The Archbishop had reluctantly allowed Frederick to continue officiating in neighbouring parishes. On Sunday 16 December 1877 he was returning from taking services when, on a train between Strood and Gravesend, he was alleged to have indecently assaulted a 17 year old servant girl called Rosina Webb. When the case came up for trial in January 1878 Frederick did not appear. Instead, one of his sons wrote a letter maintaining his father's innocence but saying that, as he feared his word would not be believed, he had gone abroad.
 
A warrant was issued for Frederick's arrest and an advertisement in the Police Gazette gives us a description of the man, for whom no known photograph exists:
 
Police Gazette, 4 February 1878
The Police Gazette, 4 February 1878
 
When Frederick fled abroad he left behind him a second wife.

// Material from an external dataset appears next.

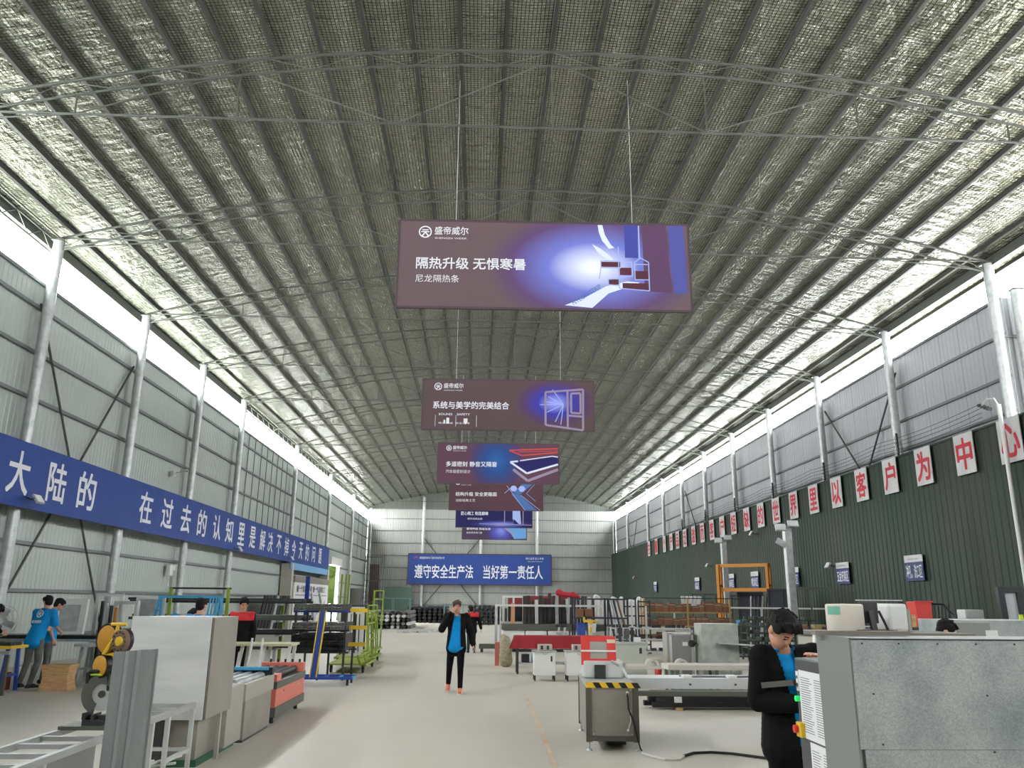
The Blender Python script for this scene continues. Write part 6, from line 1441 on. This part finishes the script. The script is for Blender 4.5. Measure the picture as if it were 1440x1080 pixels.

Her existence only came to light because her birth and death dates, minus a name, were recorded on a family gravestone in Northfleet churchyard. The gravestone was destroyed in the 1960s but, thankfully, it had been carefully transcribed by an antiquarian in the 1900s. The death date led to the discovery of the name Harriet Davis in the Northfleet burial registers. Her death certificate revealed that she was the wife of Frederick Davis and that she had died of apoplexy in October 1878, aged 60. No record of their marriage has yet been found.
 
Frederick went first to Bruges in Belgium before settling in Dinard on the coast of Brittany in France. Both places had substantial numbers of affluent English residents, so Frederick was probably able to earn a living as a tutor. There was an Anglican church at Dinard and the incumbent, Rev Anthony Francis Thomson, was the father of one of Frederick's old pupils, Anthony Standidge Thomson, later to be his son-in-law. Frederick lived in the pretty seaside resort -  no doubt helping out with services - until his death in 1883.